The organisation’s we’re part of? They just need to get their employee engagement scores up. They just need to reduce their churn rate. They just need to retain staff. They just need to be seen as an employer of choice. They just need to turn a profit.
Everything we do in L&D aids each one of those things. The only people who care about how it happens is the L&D department. The only people who care about being game changers are the ones in the L&D community. The only people who care about shaking things up are the ones who want to be L&D thought leaders.
Everyone else just wants to get on with their job.
Are you interested in applying your creativity in an interesting way? I’m asking people to get involved in Learning Stories to see if they can produce a story about learning which inspires someone to act. The deadline for submission is March 21st 2013. Fancy a challenge?
Reblogged this on Organisational Learning and Development and commented:
This is a great post by Sukh. It points out that often what L&D is talking about and what the business are talking about are two entirely different things.
Sukh,
Great post I couldn’t agree more with your thoughts.
Agreed!!! The worst thing an L&Der can do is to use technical jargon when speaking with an operational line manager.

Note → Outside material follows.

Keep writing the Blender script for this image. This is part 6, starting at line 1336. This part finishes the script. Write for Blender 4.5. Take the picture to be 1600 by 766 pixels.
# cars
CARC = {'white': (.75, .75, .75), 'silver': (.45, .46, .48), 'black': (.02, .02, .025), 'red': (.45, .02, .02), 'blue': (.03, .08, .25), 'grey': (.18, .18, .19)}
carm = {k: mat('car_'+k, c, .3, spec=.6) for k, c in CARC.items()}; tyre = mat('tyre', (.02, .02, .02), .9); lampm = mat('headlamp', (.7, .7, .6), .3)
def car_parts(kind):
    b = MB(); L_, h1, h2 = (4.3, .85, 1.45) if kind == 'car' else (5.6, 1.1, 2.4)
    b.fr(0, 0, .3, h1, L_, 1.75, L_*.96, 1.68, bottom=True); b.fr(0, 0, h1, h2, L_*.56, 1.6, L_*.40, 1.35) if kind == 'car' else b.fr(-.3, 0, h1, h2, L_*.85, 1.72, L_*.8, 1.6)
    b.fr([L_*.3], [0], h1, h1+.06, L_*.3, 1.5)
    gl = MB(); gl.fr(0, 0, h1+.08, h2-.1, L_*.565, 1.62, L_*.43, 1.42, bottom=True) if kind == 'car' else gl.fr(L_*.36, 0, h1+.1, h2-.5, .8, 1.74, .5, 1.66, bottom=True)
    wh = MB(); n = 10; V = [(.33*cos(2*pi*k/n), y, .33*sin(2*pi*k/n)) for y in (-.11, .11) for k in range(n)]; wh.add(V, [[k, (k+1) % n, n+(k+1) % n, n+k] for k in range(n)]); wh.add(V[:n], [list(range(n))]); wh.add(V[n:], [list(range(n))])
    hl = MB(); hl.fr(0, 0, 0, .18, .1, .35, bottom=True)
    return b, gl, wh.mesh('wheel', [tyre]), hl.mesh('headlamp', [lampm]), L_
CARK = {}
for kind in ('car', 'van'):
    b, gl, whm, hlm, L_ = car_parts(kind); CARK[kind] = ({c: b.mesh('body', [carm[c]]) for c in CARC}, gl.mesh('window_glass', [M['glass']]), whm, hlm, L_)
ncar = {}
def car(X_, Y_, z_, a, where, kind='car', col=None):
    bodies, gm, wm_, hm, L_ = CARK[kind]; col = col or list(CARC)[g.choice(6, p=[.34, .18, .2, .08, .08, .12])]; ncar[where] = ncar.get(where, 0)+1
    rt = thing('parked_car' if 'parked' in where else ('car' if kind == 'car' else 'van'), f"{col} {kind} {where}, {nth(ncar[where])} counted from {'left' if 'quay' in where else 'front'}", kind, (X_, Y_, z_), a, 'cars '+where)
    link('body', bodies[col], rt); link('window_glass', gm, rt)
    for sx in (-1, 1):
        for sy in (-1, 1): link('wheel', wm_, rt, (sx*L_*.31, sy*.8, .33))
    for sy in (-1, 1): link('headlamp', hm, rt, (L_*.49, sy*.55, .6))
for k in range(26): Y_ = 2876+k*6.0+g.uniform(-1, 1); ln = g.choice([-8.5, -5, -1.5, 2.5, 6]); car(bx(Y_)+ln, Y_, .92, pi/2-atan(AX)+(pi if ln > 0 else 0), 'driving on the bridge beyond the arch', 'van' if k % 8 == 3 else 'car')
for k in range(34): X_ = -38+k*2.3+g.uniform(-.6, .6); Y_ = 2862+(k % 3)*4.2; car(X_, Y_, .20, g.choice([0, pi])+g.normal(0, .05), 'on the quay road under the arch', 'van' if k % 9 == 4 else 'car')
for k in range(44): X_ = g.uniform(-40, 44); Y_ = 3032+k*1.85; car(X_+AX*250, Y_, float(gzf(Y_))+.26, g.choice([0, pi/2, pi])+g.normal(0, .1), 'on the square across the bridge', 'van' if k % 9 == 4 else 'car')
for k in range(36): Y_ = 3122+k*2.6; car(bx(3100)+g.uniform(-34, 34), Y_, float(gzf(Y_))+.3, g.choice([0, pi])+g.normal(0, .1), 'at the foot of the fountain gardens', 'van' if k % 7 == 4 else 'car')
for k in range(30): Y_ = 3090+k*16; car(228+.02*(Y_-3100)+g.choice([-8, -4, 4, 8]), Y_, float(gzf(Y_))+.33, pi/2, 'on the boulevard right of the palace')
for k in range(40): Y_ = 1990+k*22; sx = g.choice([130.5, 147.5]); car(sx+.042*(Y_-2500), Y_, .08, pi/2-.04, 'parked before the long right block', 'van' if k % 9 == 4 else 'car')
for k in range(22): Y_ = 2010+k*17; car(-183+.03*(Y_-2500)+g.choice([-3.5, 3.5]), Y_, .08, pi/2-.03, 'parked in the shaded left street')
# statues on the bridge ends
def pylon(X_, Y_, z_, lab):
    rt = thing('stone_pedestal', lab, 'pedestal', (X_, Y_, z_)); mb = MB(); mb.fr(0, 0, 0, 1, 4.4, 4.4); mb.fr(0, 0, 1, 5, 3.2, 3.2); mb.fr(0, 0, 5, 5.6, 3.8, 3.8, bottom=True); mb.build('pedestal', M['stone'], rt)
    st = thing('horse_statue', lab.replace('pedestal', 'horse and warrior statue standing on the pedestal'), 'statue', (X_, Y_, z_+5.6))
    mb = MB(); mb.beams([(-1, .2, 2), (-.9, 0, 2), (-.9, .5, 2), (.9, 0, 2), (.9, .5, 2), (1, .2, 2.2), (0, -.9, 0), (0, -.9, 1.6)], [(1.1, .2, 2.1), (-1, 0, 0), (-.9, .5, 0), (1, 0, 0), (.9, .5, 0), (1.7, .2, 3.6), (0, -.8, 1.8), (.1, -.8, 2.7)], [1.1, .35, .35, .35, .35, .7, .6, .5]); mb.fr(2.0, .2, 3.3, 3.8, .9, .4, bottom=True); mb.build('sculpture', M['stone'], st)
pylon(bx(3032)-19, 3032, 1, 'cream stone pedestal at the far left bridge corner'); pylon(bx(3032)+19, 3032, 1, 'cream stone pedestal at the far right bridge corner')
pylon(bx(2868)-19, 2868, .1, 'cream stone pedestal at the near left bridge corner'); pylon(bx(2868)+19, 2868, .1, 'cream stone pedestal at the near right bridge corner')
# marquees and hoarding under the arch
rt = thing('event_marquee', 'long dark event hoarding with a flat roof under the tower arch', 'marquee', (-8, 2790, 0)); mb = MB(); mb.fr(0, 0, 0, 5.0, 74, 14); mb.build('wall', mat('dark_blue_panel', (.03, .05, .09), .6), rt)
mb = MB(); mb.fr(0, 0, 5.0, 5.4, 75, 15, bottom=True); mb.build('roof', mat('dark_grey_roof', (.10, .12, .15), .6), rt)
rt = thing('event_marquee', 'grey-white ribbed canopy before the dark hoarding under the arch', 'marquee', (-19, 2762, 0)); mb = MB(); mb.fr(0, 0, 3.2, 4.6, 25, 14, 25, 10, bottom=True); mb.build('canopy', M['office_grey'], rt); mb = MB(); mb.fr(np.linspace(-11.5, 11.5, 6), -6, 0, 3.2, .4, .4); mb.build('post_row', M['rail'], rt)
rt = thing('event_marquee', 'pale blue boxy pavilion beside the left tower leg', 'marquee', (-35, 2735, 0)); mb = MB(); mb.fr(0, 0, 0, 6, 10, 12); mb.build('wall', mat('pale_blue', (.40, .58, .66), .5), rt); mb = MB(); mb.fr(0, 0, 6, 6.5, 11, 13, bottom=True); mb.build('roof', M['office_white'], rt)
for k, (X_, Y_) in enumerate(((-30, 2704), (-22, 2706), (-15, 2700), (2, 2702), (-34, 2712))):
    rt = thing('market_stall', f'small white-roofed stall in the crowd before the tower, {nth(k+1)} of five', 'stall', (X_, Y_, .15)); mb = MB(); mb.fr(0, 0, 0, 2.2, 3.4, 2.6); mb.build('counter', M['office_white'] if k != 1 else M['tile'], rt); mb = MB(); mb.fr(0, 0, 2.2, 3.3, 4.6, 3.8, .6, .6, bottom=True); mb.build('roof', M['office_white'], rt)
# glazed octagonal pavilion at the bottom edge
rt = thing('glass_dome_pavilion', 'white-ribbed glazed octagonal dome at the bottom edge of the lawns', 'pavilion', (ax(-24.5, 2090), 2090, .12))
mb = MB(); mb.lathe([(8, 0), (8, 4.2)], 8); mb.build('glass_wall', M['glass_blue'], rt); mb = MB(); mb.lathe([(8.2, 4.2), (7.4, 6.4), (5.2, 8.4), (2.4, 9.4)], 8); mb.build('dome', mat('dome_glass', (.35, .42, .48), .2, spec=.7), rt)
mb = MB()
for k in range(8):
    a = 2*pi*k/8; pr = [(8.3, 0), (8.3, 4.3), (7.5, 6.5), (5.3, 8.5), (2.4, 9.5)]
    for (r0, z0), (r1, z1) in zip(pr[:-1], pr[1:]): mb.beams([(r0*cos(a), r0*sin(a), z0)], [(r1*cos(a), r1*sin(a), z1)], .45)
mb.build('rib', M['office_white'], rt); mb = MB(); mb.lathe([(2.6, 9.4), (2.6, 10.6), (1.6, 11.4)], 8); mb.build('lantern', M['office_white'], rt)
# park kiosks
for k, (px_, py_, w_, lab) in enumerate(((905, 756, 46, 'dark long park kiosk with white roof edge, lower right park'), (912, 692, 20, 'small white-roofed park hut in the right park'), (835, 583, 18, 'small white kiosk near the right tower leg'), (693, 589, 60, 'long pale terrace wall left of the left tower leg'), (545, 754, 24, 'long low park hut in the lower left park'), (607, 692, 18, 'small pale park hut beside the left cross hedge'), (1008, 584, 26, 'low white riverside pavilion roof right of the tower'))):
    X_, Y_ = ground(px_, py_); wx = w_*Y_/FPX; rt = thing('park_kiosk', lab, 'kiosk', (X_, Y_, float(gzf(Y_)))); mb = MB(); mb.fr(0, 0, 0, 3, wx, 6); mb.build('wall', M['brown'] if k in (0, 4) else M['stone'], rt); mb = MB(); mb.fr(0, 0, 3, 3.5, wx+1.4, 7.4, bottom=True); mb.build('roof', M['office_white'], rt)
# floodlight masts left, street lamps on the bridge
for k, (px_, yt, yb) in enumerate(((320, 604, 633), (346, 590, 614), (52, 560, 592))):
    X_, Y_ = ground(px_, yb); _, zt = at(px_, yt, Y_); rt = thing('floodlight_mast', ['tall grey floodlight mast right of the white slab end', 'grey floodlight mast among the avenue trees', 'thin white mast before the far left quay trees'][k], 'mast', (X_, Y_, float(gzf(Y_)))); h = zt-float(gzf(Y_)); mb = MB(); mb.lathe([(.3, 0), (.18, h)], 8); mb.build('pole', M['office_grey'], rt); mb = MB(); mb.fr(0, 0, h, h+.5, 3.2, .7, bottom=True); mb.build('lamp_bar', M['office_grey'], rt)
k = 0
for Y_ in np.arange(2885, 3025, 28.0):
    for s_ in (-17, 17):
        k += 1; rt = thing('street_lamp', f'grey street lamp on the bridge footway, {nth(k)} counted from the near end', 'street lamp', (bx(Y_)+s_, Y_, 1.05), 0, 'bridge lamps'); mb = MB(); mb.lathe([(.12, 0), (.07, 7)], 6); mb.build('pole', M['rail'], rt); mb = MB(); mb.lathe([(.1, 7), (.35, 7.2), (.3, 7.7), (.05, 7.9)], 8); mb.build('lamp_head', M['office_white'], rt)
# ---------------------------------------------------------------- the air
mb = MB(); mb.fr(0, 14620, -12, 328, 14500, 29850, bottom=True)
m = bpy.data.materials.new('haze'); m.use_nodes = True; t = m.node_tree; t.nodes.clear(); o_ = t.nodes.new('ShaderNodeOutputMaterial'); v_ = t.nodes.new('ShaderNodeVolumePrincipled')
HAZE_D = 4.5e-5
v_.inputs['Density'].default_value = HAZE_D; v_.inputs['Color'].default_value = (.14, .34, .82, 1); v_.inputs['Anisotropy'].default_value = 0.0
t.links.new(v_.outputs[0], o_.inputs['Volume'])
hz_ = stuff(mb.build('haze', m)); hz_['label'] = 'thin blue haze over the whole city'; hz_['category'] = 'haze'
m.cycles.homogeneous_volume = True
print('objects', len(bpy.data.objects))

Part of it, I believe, is insecurity: HR-related functions always seem to have an inferiority complex when compared with the “real” business. But part of it is also to impress: Look! I really know what I’m talking about.
The problem is, you won’t impress. You’ll only confuse and obscure the true message, which should be: what results will I be seeing in my people?
Reblogged this on Effective Intercultural Business and commented:
Don’t tell me how you’re going to do it, just tell me what results I can expect. A good blog from Sukh Pabial on the British Business Blog.